Last year was the first profitable year since 2000 for AMR Corp, the parent company of American Airlines, the largest air carrier in the United States, as it posted a full-year profit of US$231 million after five years of losses.
"We executed on every facet of our turnaround plan, from bolstering our financial and competitive positions to investing in our product and strengthening our employee pension plans," said AMR chairman and CEO Gerard Arpey.
Industry sources are cited in an Agence France-Presse report which said AA's profit signals an end to the slump in aviation since the 9/11 terror attacks sparked a widespread decline in the industry with six US carriers facing bankruptcy.
Last year, AMR reduced debt, which included the principal amount of airport facility tax-exempt bonds and the present value of aircraft operating lease obligations, to $18.4 billion at the end of the fourth quarter of 2006, compared to $20.1 billion a year earlier.

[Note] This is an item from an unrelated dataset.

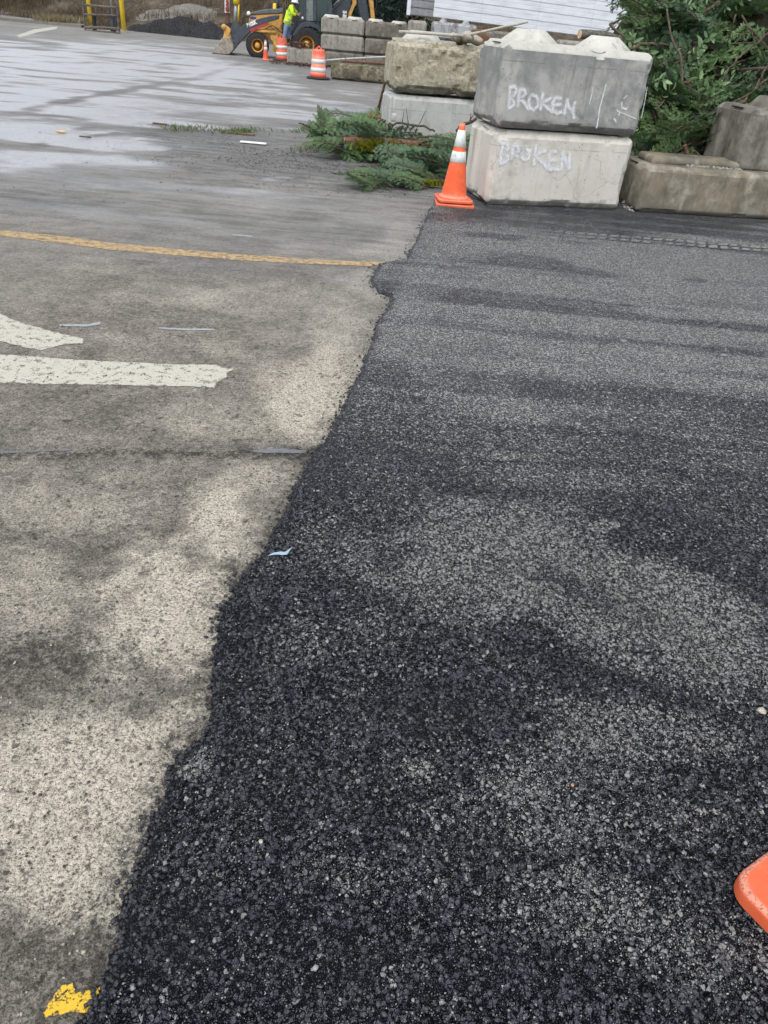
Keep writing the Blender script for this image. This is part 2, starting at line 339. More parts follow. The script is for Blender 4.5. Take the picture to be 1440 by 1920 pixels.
M['mach_yellow'] = simple('machine_yellow', (.62, .34, .08), .45, .15, 4, dirt=(.28, .19, .10))
M['mach_dark'] = simple('machine_dark_grey', (.045, .055, .072), .42, .2, 5, dirt=(.11, .11, .11))
M['mach_grey'] = simple('machine_hood_grey', (.10, .105, .115), .4, .2, 5, dirt=(.2, .2, .2))
M['bucket'] = simple('worn_bucket_steel', (.30, .27, .22), .55, .25, 6, .004, dirt=(.15, .11, .08))
M['white'] = simple('white_plastic', (.78, .78, .76), .5, .05, 8)
M['red'] = simple('red_paint', (.42, .03, .04), .5, .2, 8, dirt=(.2, .05, .05))
M['blue'] = simple('blue_decal', (.03, .05, .22), .5, .1, 8)
M['steel'] = simple('grey_steel', (.30, .31, .31), .45, .2, 8, dirt=(.16, .12, .09), metal=.4)
M['rust'] = simple('rusty_steel', (.15, .075, .045), .85, .35, 12, .003, dirt=(.25, .13, .07))
M['wood_grey'] = simple('weathered_wood', (.30, .26, .20), .8, .25, 14, .004, dirt=(.16, .13, .10))
M['wood_handle'] = simple('wood_handle', (.24, .13, .07), .6, .3, 14, .002, dirt=(.10, .06, .04))
M['bark'] = mat_bark('branch_bark'); M['bark_moss'] = mat_bark('mossy_bark', moss=.95); M['bark_red'] = mat_bark('reddish_bark', (.12, .06, .04), (.24, .14, .09))
M['dkbark'] = mat_bark('grey_dead_bark', (.07, .065, .055), (.19, .18, .155)); M['cut_wood'] = simple('fresh_cut_wood', (.62, .42, .24), .7, .2, 20)
M['fir'] = mat_leaf('fir_needles', (.034, .082, .050), (.150, .255, .135), .5, .4, .2, 4)
M['fir_pale'] = mat_leaf('young_fir_needles', (.05, .12, .045), (.17, .27, .10), .5, .4, .2, 4)  # paler green needle tone for one of the bough patterns
M['laurel'] = mat_leaf('laurel_leaf', (.08, .19, .07), (.30, .44, .22), .3, .6, .25, 2)
M['moss'] = mat_leaf('moss', (.08, .10, .008), (.24, .24, .02), .9, .1, .1, 8)
M['dark_foliage'] = mat_leaf('dark_conifer_foliage', (.008, .022, .018), (.020, .045, .032), .6, .3, .1, 2)
M['dry'] = mat_leaf('dry_brush', (.065, .048, .034), (.20, .16, .105), .85, .1, .2, 1.2)
M['weed'] = mat_leaf('weed_leaf', (.05, .09, .02), (.16, .2, .06), .7, .2, .2, 8)

# ================================================================== GROUND
EDGE_PX = [(805, 392), (797, 412), (786, 440), (770, 470), (764, 488), (735, 491), (712, 500), (702, 514), (699, 532), (712, 549), (734, 556), (735, 572), (722, 590), (706, 612), (703, 640), (688, 668), (681, 697), (660, 728), (652, 752), (634, 782), (627, 806), (603, 838), (584, 862), (575, 885), (553, 912), (545, 945), (528, 975), (512, 1008), (497, 1038), (465, 1072), (443, 1092), (443, 1115), (418, 1140), (407, 1172), (410, 1210), (402, 1250), (406, 1295), (399, 1345), (376, 1388), (342, 1418), (322, 1448), (313, 1492), (286, 1548), (278, 1590), (254, 1640), (244, 1690), (232, 1730), (225, 1775), (209, 1822), (188, 1868), (165, 1920), (140, 1990), (100, 2080)]
EDGE = [tuple(G(x, y)[:2]) for x, y in EDGE_PX]
POLY = np.array([(0.55, 9.15), (0.42, 8.55)] + EDGE + [(-.6, .1), (30, .1), (30, 13.0), (6, 10.0), (2.5, 9.4)])
def signed(P2):
    d = np.full(len(P2), 1e9); ins = np.zeros(len(P2), bool); n = len(POLY)
    for i in range(n):
        a = POLY[i]; b = POLY[(i + 1) % n]; ab = b - a
        t = np.clip(((P2 - a) @ ab) / (ab @ ab), 0, 1); q = P2 - a - t[:, None] * ab
        d = np.minimum(d, np.hypot(q[:, 0], q[:, 1]))
        c = (a[1] > P2[:, 1]) != (b[1] > P2[:, 1])
        xi = a[0] + (P2[:, 1] - a[1]) / (ab[1] if abs(ab[1]) > 1e-12 else 1e-12) * ab[0]
        ins ^= c & (P2[:, 0] < xi)
    return np.where(ins, d, -d)
def blobs(P2, L, warp):
    """stains given as (px, py, half-width, half-height, strength, tilt) in the photo, laid down as ellipses on the ground"""
    r = np.zeros(len(P2))
    for b in L:
        px, py, rx, ry, amp = b[:5]; th = R(b[5]) if len(b) > 5 else 0
        c = G(px, py)[:2]; ax = (G(px + rx * math.cos(th), py + rx * math.sin(th))[:2] - G(px - rx * math.cos(th), py - rx * math.sin(th))[:2]) / 2
        ay = (G(px - ry * math.sin(th), py + ry * math.cos(th))[:2] - G(px + ry * math.sin(th), py - ry * math.cos(th))[:2]) / 2
        Mi = np.linalg.inv(np.stack([ax, ay], 1)); q = (P2 - c) @ Mi.T
        rr = np.hypot(q[:, 0], q[:, 1]) + warp; r = r + amp * (1 - sstep(.55, 1.25, rr))
    return r
def axis_s(lo, hi, s):
    v = [lo]
    while v[-1] < hi: v.append(v[-1] + s(v[-1]))
    return np.array(v)
def grid(name, xs, ys, keep, mat, zf, attrs):
    X, Y = np.meshgrid(xs, ys); nx, ny = len(xs), len(ys)
    P2 = np.stack([X.ravel(), Y.ravel()], 1)
    idx = np.arange(nx * ny).reshape(ny, nx)
    F = np.stack([idx[:-1, :-1].ravel(), idx[:-1, 1:].ravel(), idx[1:, 1:].ravel(), idx[1:, :-1].ravel()], 1)
    k = keep(P2); F = F[k[F].any(1)]
    used = np.zeros(len(P2), bool); used[F.ravel()] = True; re = np.cumsum(used) - 1
    P2 = P2[used]; F = re[F]
    V = np.column_stack([P2, zf(P2)]); o = from_np(name, V, F, mat, smooth=True)
    for nm, fn in attrs.items():
        a = o.data.attributes.new(nm, 'FLOAT', 'POINT'); a.data.foreach_set('value', np.clip(fn(P2), 0, 1).astype(np.float32))
    return o
P3 = lambda P, z=0.0: np.column_stack([P, np.full(len(P), z)])
near = lambda P: 1 - sstep(1.9, 3.0, P[:, 1])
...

In addition to the $1.2 billion in scheduled payments that AMR made in 2006, the company purchased $190 million of its outstanding debt and lease obligations during the year.
AA will also return 19 non-standard 757 aircraft acquired from TWA when their leases expire to save more than $50 million in annual lease costs. Parent AMR has also issued $400 million in common stock intending to use the money from the sale to improve AA's balance sheet.